What the state has to prove to win its case, he said, is whether the oil companies conspired to keep prices artificially high.

But Fesharaki and attorney Robert Miller, who headed the state's antitrust unit in the Attorney General's Office in the late 1970s, said that will be tough to prove.

Unless the state has an industry insider or a retired executive who can testify about a conspiracy, the government's case appears to rely on circumstantial evidence, Miller said, basing his comments on a review of the lawsuit.

"It strikes me as being a long, tough haul," he said.

Fesharaki, who has been hired in the past as an expert witness on behalf of oil companies, said he's convinced no conspiracy existed.

"I would bet a million dollars to one there is no way (the state) could prove anything like that," Fesharaki said.

But Hosie, who specializes in antitrust cases against oil companies, said this is the strongest case he's ever seen. That's one reason he said his law firm is willing to risk its own money on the case.

The firm agreed to take the case on a contingency basis, meaning it won't be paid attorney fees unless the state recovers money. The state, however, has agreed to cover up to $415,000 annually for the cost of pursuing the case, which is expected to take years to resolve.

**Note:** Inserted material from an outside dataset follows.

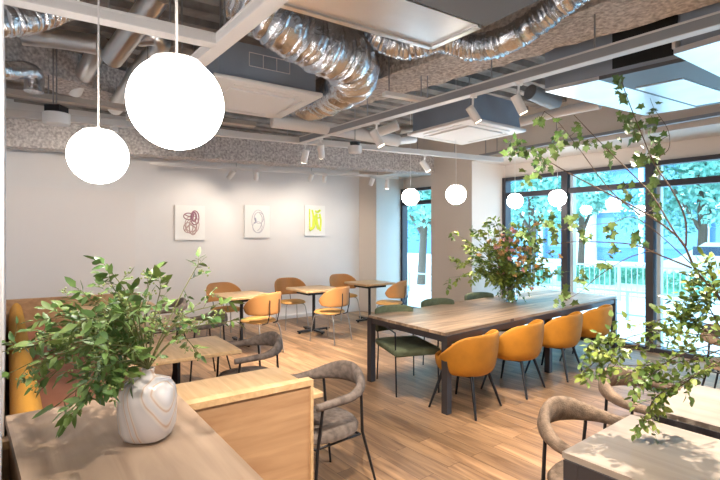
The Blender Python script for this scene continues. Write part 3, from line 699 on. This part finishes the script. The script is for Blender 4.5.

But state officials said the money won't come from taxpayers. Instead, it will be drawn from a fund oil companies paid into years ago to settle federal price-control lawsuits, officials said.

Hawaii got millions of dollars as its share of the national settlements.


Aloha Petroleum
excluded from suit

The state's lawsuit against Hawaii's two refiners and major gas wholesalers lists 13 defendants, including parent companies and subsidiaries.

But conspicuously absent from the list is Aloha Petroleum Ltd., one of the largest suppliers in the state and the only one importing its gas. Aloha began importing last year.

Spencer Hosie, the San Francisco attorney heading the state's case, said Aloha was excluded from the lawsuit because the company initially wasn't part of the group that allegedly conspired to keep Hawaii wholesale prices artificially high over the past decade.

While it was buying gas locally, Aloha was charged a higher price than the three other major suppliers that got fuel from Hawaii's refiners, Hosie said.

That helps explain why Aloha invested lots of money to build a storage terminal here, enabling the company to start shipping in less-expensive gas at significant savings, Hosie said.

But once Aloha started importing, he said, it didn't pass on the savings and kept pump prices up, benefiting from the alleged overcharging. "They're sure part of (the problem) now," Hosie said.

Aloha didn't return phone calls seeking comment.

The other companies have disputed the state's allegations.